As the beloved rav exited his car after the two-hour trip from Brooklyn, camp staff rushed over to greet him and help him bring in his belongings.

A family member of Rav Cohen suggested he come inside the air-conditioned bungalow his car had pulled up to, where he’d be able to have a cold drink and rest from the ride. Rav Cohen refused. He explained that the first place a person steps foot in upon arriving in any destination holds special significance. As such, he wanted to go to the most important building in camp: the beis medrash. With that, Rav Cohen turned around and made his way down the paved path to the beis medrash, where his shtender waited him.

Overheard

“We know there is a famous yesod when it comes to ruchniyus that seven plus seven doesn’t equal 14. We can apply that same yesod to divrei chol. Working for eight hours straight isn’t the same as working for four two-hour intervals.”

—Rav Avrohom Schorr, rav of Congregation Nezer Gedalyahu, speaking at Lakewood’s “Hashkafah in the Workplace Vaad.” Rav Schorr encouraged listeners to pause during the work day to spend a few minutes learning Torah, thus ensuring that a person isn’t detached from learning for a whole workday. A week later, one of the organizers received a message from a participant saying that he’d just finished a perek of Mishnayos by implementing the “one Mishnah every two hours” principle Rav Schorr had encouraged.

INrecent weeks, Yeshiva Darchei Torah of Far Rockaway have begun preparing for the construction of a massive new campus, which will further the yeshivah’s hashpa’ah upon thousands of talmidim.

Upon clearing the site, the excavators hit something solid.

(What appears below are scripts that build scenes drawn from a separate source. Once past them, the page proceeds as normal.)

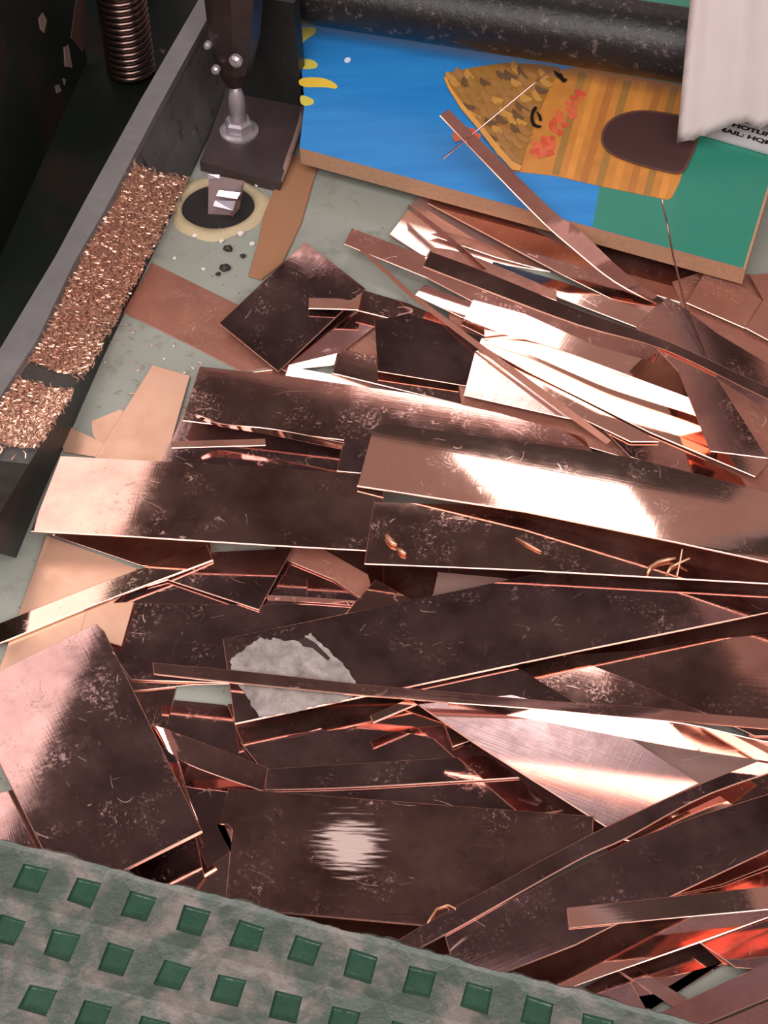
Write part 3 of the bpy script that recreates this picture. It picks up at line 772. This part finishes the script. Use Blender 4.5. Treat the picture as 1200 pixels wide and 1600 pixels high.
# ---- right and centre lower
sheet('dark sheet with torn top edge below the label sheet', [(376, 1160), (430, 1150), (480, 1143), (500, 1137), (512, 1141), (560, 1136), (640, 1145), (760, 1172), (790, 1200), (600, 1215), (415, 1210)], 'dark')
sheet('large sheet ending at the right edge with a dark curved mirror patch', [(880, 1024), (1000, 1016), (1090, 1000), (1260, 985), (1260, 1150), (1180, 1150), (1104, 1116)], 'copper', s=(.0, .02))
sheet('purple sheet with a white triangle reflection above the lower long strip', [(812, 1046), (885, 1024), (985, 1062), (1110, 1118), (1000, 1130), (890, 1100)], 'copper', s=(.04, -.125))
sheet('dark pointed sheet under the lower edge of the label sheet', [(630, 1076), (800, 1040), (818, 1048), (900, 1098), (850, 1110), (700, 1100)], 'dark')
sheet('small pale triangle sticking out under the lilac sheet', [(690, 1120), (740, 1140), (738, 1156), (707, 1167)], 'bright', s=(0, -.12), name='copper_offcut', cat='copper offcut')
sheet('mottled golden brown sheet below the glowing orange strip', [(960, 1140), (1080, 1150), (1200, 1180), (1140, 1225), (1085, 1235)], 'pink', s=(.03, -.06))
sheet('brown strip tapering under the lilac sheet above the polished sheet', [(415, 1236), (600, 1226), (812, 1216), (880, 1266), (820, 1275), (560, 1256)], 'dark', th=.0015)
bent_a = strip('dark strip bent at a bright crease below the label sheet', [(417, 1201), (560, 1192), (762, 1180)], [(414, 1234), (560, 1230), (812, 1215)], 'dark', th=.002)
bent_b = strip('raised end', [(236, 1132), (258, 1138), (330, 1165), (419, 1200)], [(232, 1150), (282, 1188), (340, 1212), (412, 1236)], 'copper', za=[.03, .026, .012, .001], zb=[.02, .018, .008, 0])
adopt(bent_b, bent_a, 'bent_end', 'brown raised end left of the crease')
sheet('lilac brushed sheet pointing to the lower right with bright sheen', [(652, 1100), (800, 1085), (935, 1120), (1093, 1224), (947, 1292), (740, 1160)], 'brushed', s=(.03, -.165), th=.002)
sheet('dark sheet edge at the bottom under the polished sheet', [(330, 1400), (440, 1422), (690, 1444), (780, 1430), (780, 1530), (640, 1520), (330, 1500)], 'copper', s=(0, .03))
notched = sheet('big dark notched sheet with a round polished patch', [(357, 1231), (560, 1247), (928, 1275), (926, 1303), (700, 1440), (665, 1446), (430, 1425), (352, 1410), (359, 1332), (364, 1298), (356, 1289), (340, 1287)], 'dark', th=.003)
# ---- lower right
sheet('curved dark pink sheet with a white rim at the lower right', [(1085, 1478), (1150, 1440), (1260, 1420), (1230, 1500), (1185, 1518), (1130, 1508)], 'copper', s=(.1, .2))
sheet('added dark sheet shading the deep gap at the lower right', [(880, 1560), (990, 1500), (1090, 1470), (1130, 1505), (1040, 1528), (985, 1535), (1010, 1580), (930, 1600)], 'dark')  # dark sheet put in for shade over the bright floor
sheet('dark sheet beside the floor gap at the right edge', [(1090, 1470), (1260, 1420), (1260, 1520), (1150, 1512)], 'dark')
strip('brown strip crossing the floor gap at the lower right', [(990, 1508), (1074, 1560)], [(960, 1512), (1055, 1575)], 'copper')
sheet('dark strip sheet under the wide lower right sheet', [(777, 1524), (960, 1446), (1100, 1400), (1260, 1380), (1260, 1412), (1105, 1468), (870, 1550), (800, 1560)], 'copper', s=(0, .03), th=.002)
sheet('thin lit sheet edge below the wide lower right sheet', [(1040, 1402), (1128, 1352), (1260, 1296), (1260, 1330), (1128, 1382)], 'bright', s=(0, .1))
sheet('whitish lilac strip end above the wide lower right sheet', [(975, 1312), (1125, 1243), (1145, 1257), (1008, 1320)], 'bright', s=(.04, -.17), name='copper_offcut', cat='copper offcut')
sheet('wide scuffed dark sheet filling the lower right', [(694, 1459), (840, 1384), (984, 1313), (1100, 1271), (1260, 1222), (1260, 1298), (1050, 1400), (900, 1476), (777, 1524), (707, 1503)], 'dark', th=.002)
strip('short strip with a dark to white sheen at the lower right edge', [(886, 1418), (1026, 1403), (1200, 1384), (1280, 1372)], [(889, 1450), (1026, 1437), (1200, 1421), (1280, 1412)], 'bright', th=.0015, za=[.001, 0, 0, 0], zb=[0, 0, .0055, .007])
sheet('flat sheet in the bottom right corner with a pale cut edge', [(1015, 1590), (1110, 1545), (1260, 1475), (1260, 1535), (1098, 1602), (1000, 1640)], 'dark', th=.003)
sheet('second sheet in the bottom right corner under the treadle side', [(1080, 1612), (1140, 1590), (1260, 1538), (1260, 1600), (1120, 1650)], 'dark', th=.003)
strip('long dark strip slanting up to the right across the polished sheet', [(612, 1475), (680, 1434), (870, 1331), (948, 1291), (1093, 1225), (1260, 1160)], [(645, 1487), (722, 1446), (900, 1346), (978, 1310), (1110, 1240), (1260, 1190)], 'dark', th=.0025)
# ---- label sheet and strips over it
gl_ = sheet('big dark sheet with a torn white label at its left end', [(348, 998), (600, 946), (840, 896), (1260, 905), (1260, 945), (920, 1014), (640, 1073), (367, 1131)], 'dark', th=.0025, z0=.031)
# torn label lies on that sheet
n = NT('label_residue'); v = n.mapping()
c = n.mix(n.rampv(n.noise(v, 45, 7, .7, .5), [(.35, 0), (.65, 1)]), lin(112, 102, 99), lin(158, 148, 144))
c = n.mix(n.rampv(n.noise(v, 130, 4, .7), [(.62, 0), (.68, .6)]), c, lin(88, 66, 60)); n.bump(n.noise(v, 80, 6, .7), .6, .002); M['label'] = n.set(c, .6)
lab = [(360, 1035), (365, 1025), (374, 1021), (384, 1011), (396, 1003), (408, 997), (420, 1000), (428, 996), (440, 1002), (458, 1001), (470, 1004), (478, 994), (487, 989), (494, 999), (505, 1008), (514, 1016), (522, 1026), (534, 1036), (545, 1049), (557, 1064), (551, 1090), (520, 1099), (490, 1104), (470, 1110), (440, 1116), (405, 1119), (396, 1106), (386, 1090), (374, 1074), (362, 1050)]
rj = random.Random(4); lab2 = []
for (xa, ya), (xb, yb) in zip(lab, lab[1:]+lab[:1]):
    for q in range(3): lab2.append((xa+(xb-xa)*q/3+rj.uniform(-1.8, 1.8), ya+(yb-ya)*q/3+rj.uniform(-1.8, 1.8)))
lab = lab2
lab_o = sheet('torn greyish white label stuck on the big dark sheet', lab, 'label', th=.0005, name='torn_label', cat='label')
M['inkspot'] = plain('label_hole', (.03, .016, .014, 1), .5)
tear_o = sheet('dark torn gap in the label near its upper corner', [(466, 1000), (478, 996), (492, 1004), (504, 1016), (516, 1028), (512, 1032), (500, 1022), (488, 1012), (474, 1010)], 'inkspot', th=.0003, name='label_tear', cat='label')
adopt(tear_o, lab_o, 'label_tear', 'dark torn gap')
strip('small short bar propped below the long thin strip', [(578, 1118), (640, 1090)], [(583, 1129), (652, 1100)], 'copper', th=.003)
strip('glowing orange strip on edge under the long thin strip', [(640, 1094), (840, 1108), (940, 1118), (1080, 1132), (1200, 1160), (1260, 1170)], [(700, 1104), (840, 1126), (975, 1153), (1100, 1176), (1200, 1190), (1260, 1200)], 'bright', stand=.85)
strip('long thin strip lying over the torn label and running right', [(238, 1035), (380, 1048), (560, 1068), (640, 1075), (850, 1094), (1010, 1104), (1130, 1117), (1260, 1126)], [(240, 1053), (360, 1066), (550, 1085), (640, 1092), (760, 1104), (900, 1116), (1110, 1131), (1260, 1144)], 'copper', th=.003, za=.002)
# ---- tall left sheet
sheet('tall dark sheet at the lower left with a thick right edge', [(-60, 1070), (0, 1047), (150, 974), (163, 986), (316, 1298), (180, 1366), (66, 1326), (-15, 1165), (-60, 1150)], 'dark', th=.005, s=(.012, .0))
wire('thin copper sliver beside the thick edge of the tall left sheet', [(268, 1168), (280, 1195), (292, 1240), (310, 1285)], [.03, .032, .032, .03], .0012)
# ---- square sheet and its neighbours, upper left
sheet('dark sheet streaked brown right of the square sheet', [(520, 485), (533, 490), (637, 512), (622, 560), (500, 570)], 'dull', s=(.0, .04))
sheet('dark scratched sheet below the lower edge of the square sheet', [(430, 572), (470, 530), (560, 470), (600, 500), (533, 550), (450, 582)], 'dark')
sheet('brown pointed offcut behind the bent flag strip', [(612, 562), (645, 530), (690, 545), (740, 565), (730, 590), (640, 575)], 'copper', s=(.05, .1), name='copper_offcut', cat='copper offcut')
sheet('thin pink sliver left of the white sliver under the square sheet', [(378, 580), (424, 572), (426, 578), (380, 584)], 'pink', s=(0, .05), name='copper_sliver', cat='copper sliver')
sheet('square dark scratched sheet standing on its corner in view', [(477, 377), (572, 451), (435, 581), (342, 505)], 'dark', s=(-.02, .085), th=.0025)
sheet('white reflecting sliver under the square sheet', [(450, 570), (528, 551), (523, 570), (455, 577)], 'pink', aim='W', name='copper_sliver', cat='copper sliver')
sheet('pink white strip wedged above the lilac topped sheet', [(450, 572), (528, 586), (640, 611), (650, 630), (530, 602), (444, 590)], 'pink', aim='W', name='copper_strip', cat='copper strip')
sheet('brown strip sheet running right from under the white sliver', [(533, 545), (640, 566), (770, 594), (760, 640), (720, 632), (519, 583)], 'copper', s=(0, .03))
flag_a = sheet('tapering brown strip with a bent bright flag end over the square sheet', [(568, 453), (637, 473), (700, 500), (748, 536), (672, 513), (555, 484)], 'copper', s=(.02, .08), name='copper_strip', cat='copper strip')
flag_b = strip('flag end', [(482, 465), (530, 466), (548, 468), (566, 455)], [(482, 482), (530, 483), (553, 484), (560, 484)], 'bright', za=.001, zb=.0035)
adopt(flag_b, flag_a, 'bent_end', 'bright bent flag end')
# ---- dark mat of sheets below the board, far right
sheet('dark sheet in shade under the edge of the board', [(880, 372), (905, 372), (1105, 415), (1115, 440), (1073, 476), (990, 450)], 'dark')
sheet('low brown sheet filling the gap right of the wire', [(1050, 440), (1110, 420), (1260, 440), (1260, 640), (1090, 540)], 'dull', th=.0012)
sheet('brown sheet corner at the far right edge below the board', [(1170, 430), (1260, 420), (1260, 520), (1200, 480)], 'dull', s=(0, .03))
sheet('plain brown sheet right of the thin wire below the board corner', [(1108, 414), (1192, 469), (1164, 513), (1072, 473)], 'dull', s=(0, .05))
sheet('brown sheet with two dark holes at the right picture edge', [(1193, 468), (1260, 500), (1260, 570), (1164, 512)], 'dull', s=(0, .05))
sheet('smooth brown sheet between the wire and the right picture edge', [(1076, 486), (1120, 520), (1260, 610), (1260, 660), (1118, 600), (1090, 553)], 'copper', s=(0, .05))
sheet('brown sheet under the lower right part of the long dark strip', [(1112, 588), (1260, 630), (1260, 790), (1195, 715)], 'copper', s=(0, .06))
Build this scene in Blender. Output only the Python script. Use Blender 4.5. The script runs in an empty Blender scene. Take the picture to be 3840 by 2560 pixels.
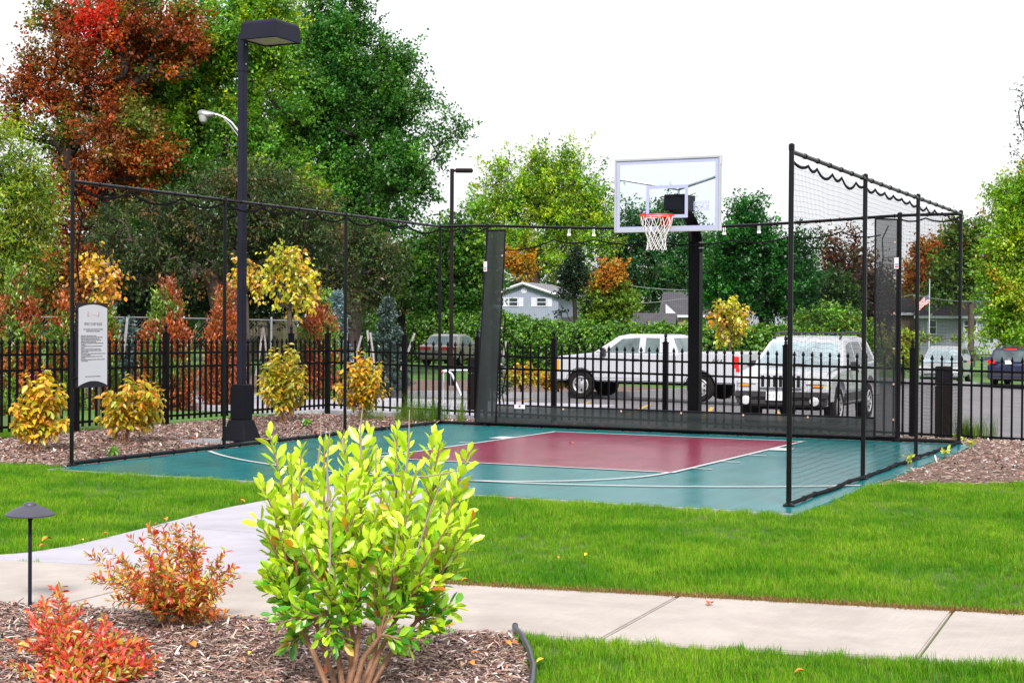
import bpy, bmesh, math, random
import numpy as np
from mathutils import Vector, Matrix
random.seed(7); RNG = np.random.default_rng(11)
PI = math.pi; R_ = math.radians
SC = bpy.context.scene; COL = SC.collection

# ------------------------------------------------------------------ camera (solved from the court's own geometry)
CAM = dict(x=7.5247, y=-20.6378, z=1.5641, yaw=-.4537, pit=-.0112, rol=.0064, f=5855.0)
C0 = np.array([CAM['x'], CAM['y'], CAM['z']])
_c, _s = math.cos(CAM['yaw']), math.sin(CAM['yaw']); _cp, _sp = math.cos(CAM['pit']), math.sin(CAM['pit'])
FW = np.array([_s*_cp, _c*_cp, _sp]); _r0 = np.array([_c, -_s, 0]); _u0 = np.cross(_r0, FW)
_c, _s = math.cos(CAM['rol']), math.sin(CAM['rol'])
RT = _c*_r0 + _s*_u0; UP = -_s*_r0 + _c*_u0
def ray(u, v): return FW + RT*(u-1920)/CAM['f'] - UP*(v-1280)/CAM['f']
def at(u, v, d): return C0 + ray(u, v)*d                       # the world point at a measured distance
def gnd(u, v, z=0.0):
    d = ray(u, v); return C0 + d*((z-C0[2])/d[2])
MPP = lambda d: d/CAM['f']                                    # metres per photo pixel at distance d

cd = bpy.data.cameras.new('camera'); cam = bpy.data.objects.new('camera', cd); COL.objects.link(cam)
m = Matrix(((RT[0], UP[0], -FW[0], C0[0]), (RT[1], UP[1], -FW[1], C0[1]), (RT[2], UP[2], -FW[2], C0[2]), (0, 0, 0, 1)))
cam.matrix_world = m
cd.sensor_width = 36; cd.lens = CAM['f']/3840*36; cd.clip_start = .1; cd.clip_end = 3000
SC.camera = cam

# ------------------------------------------------------------------ light
w = bpy.data.worlds.new("World"); SC.world = w; w.use_nodes = True
nt = w.node_tree; bg = nt.nodes['Background']
sky = nt.nodes.new('ShaderNodeTexSky'); sky.sky_type = 'NISHITA'; sky.sun_disc = False
SUN_EL, SUN_AZ = R_(42), R_(150)      # azimuth measured clockwise from +Y
sky.sun_elevation = SUN_EL; sky.sun_rotation = SUN_AZ; sky.air_density = 1.0; sky.dust_density = 6.0; sky.ozone_density = 1.0
hs = nt.nodes.new('ShaderNodeHueSaturation'); hs.inputs['Saturation'].default_value = .12
mx = nt.nodes.new('ShaderNodeMix'); mx.data_type = 'RGBA'; mx.inputs['Factor'].default_value = .72
mx.inputs['B'].default_value = (6.2, 6.3, 6.5, 1)            # the even overcast layer below the blue sky
nt.links.new(sky.outputs[0], hs.inputs['Color']); nt.links.new(hs.outputs[0], mx.inputs['A'])
nt.links.new(mx.outputs['Result'], bg.inputs['Color']); bg.inputs['Strength'].default_value = .056
sd = bpy.data.lights.new('sun', 'SUN'); sd.energy = 1.5; sd.angle = R_(12); sd.color = (1, .95, .88)
so = bpy.data.objects.new('sun', sd); COL.objects.link(so)
sdir = Vector((math.sin(SUN_AZ)*math.cos(SUN_EL), math.cos(SUN_AZ)*math.cos(SUN_EL), math.sin(SUN_EL)))
so.rotation_euler = sdir.to_track_quat('Z', 'Y').to_euler(); so.location = sdir*60
SC.view_settings.view_transform = 'Standard'; SC.view_settings.look = 'None'; SC.view_settings.exposure = 1.95; SC.view_settings.gamma = 1
SC.render.engine = 'CYCLES'
cy = SC.cycles; cy.max_bounces = 7; cy.diffuse_bounces = 3; cy.glossy_bounces = 3; cy.transmission_bounces = 5; cy.transparent_max_bounces = 24
cy.use_denoising = True; cy.caustics_reflective = False; cy.caustics_refractive = False; cy.sample_clamp_indirect = 6

# ------------------------------------------------------------------ materials
def newmat(name):
    m = bpy.data.materials.new(name); m.use_nodes = True
    t = m.node_tree; t.nodes.clear(); o = t.nodes.new('ShaderNodeOutputMaterial'); return m, t, o
def N(t, typ, **kw):
    n = t.nodes.new(typ)
    for k, v in kw.items():
        if k in ('inp',):
            for a, b in v.items(): n.inputs[a].default_value = b
        else: setattr(n, k, v)
    return n
def c4(c): return (c[0], c[1], c[2], 1)
def mat(name, col, rough=.6, metal=0, spec=.5, var=.12, scale=4, bump=0, bscale=30, col2=None, coat=0, coords='Object', detail=4, stain=0):
    m, t, o = newmat(name); L = t.links.new
    p = N(t, 'ShaderNodeBsdfPrincipled', inp={'Roughness': rough, 'Metallic': metal, 'Specular IOR Level': spec, 'Coat Weight': coat})
    tc = N(t, 'ShaderNodeTexCoord')
    n = N(t, 'ShaderNodeTexNoise', inp={'Scale': scale, 'Detail': detail, 'Roughness': .6}); L(tc.outputs[coords], n.inputs['Vector'])
    r = N(t, 'ShaderNodeValToRGB'); r.color_ramp.elements[0].position = .3; r.color_ramp.elements[1].position = .72
    b = col2 if col2 else [x*(1-var) for x in col]
    a = col if col2 else [min(1, x*(1+var)) for x in col]
    r.color_ramp.elements[0].color = c4(b); r.color_ramp.elements[1].color = c4(a)
    L(n.outputs['Fac'], r.inputs['Fac']); out = r.outputs['Color']
    if stain:
        n3 = N(t, 'ShaderNodeTexNoise', inp={'Scale': 1.1, 'Detail': 9, 'Roughness': .72, 'Distortion': .6}); L(tc.outputs[coords], n3.inputs['Vector'])
        r3 = N(t, 'ShaderNodeValToRGB'); r3.color_ramp.elements[0].position = .32; r3.color_ramp.elements[1].position = .60; r3.color_ramp.elements[0].color = (1-stain, 1-stain*1.05, 1-stain*1.1, 1); r3.color_ramp.elements[1].color = (1, 1, 1, 1); L(n3.outputs['Fac'], r3.inputs['Fac'])
        mp = N(t, 'ShaderNodeMapping'); mp.inputs['Scale'].default_value = (90, 3, 3); L(tc.outputs[coords], mp.inputs['Vector']); n4 = N(t, 'ShaderNodeTexNoise', inp={'Scale': 1.0, 'Detail': 3}); L(mp.outputs[0], n4.inputs['Vector'])
        r4 = N(t, 'ShaderNodeMapRange', inp={'From Min': .3, 'From Max': .7, 'To Min': 1-stain*.35, 'To Max': 1.0}); L(n4.outputs['Fac'], r4.inputs['Value'])
        ma = N(t, 'ShaderNodeMix', data_type='RGBA', blend_type='MULTIPLY', inp={'Factor': 1.0}); L(out, ma.inputs['A']); L(r3.outputs['Color'], ma.inputs['B'])
        mb_ = N(t, 'ShaderNodeMix', data_type='RGBA', blend_type='MULTIPLY', inp={'Factor': 1.0}); L(ma.outputs['Result'], mb_.inputs['A']); L(r4.outputs[0], mb_.inputs['B']); out = mb_.outputs['Result']
    L(out, p.inputs['Base Color'])
    if bump:
        n2 = N(t, 'ShaderNodeTexNoise', inp={'Scale': bscale, 'Detail': 5}); L(tc.outputs[coords], n2.inputs['Vector'])
        bp = N(t, 'ShaderNodeBump', inp={'Strength': bump, 'Distance': .02}); L(n2.outputs['Fac'], bp.inputs['Height']); L(bp.outputs['Normal'], p.inputs['Normal'])
    L(p.outputs[0], o.inputs['Surface']); return m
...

They dug further, to discover that what was buried under the ground was a set of pillars. Where did they come from? The administration at Darchei Torah knew the answer.

Before the Darchei campus had been built, the site had been home to the Hebrew Institute of Long Island (HILI), which had been founded by Rabbi Mordechai Shuchatowitz, a brother in-law of Rav Yitzchak Ruderman and Rabbi Naftali Neuberger.

HILI had been home to illustrious staff members, such as Rav Reuven Feinstein and Rabbi Zev Altusky, father of current Darchei Torah Rosh Yeshivah Rav Shlomo Avigdor Altusky. Some famous HILI alumni include Rav Eliezer Kahaneman of Yeshivas Ponevezh, Rav Moshe Hillel Hirsch of Slabodka, Rav Asher Zelig Rubinstein, and longtime Yeshiva Darchei Torah lay leader Lloyd Keilson, as well as Professor Shnayer Leiman and renowned Holocaust historian Dr. Deborah Lipstadt.

Although the yeshivah’s building no longer stands, its pillars, apparently, remained beneath the ground. And now, on this very site, another yeshivah is being built upon the pillars of its predecessors.

Because the world stands on the pillars of Torah.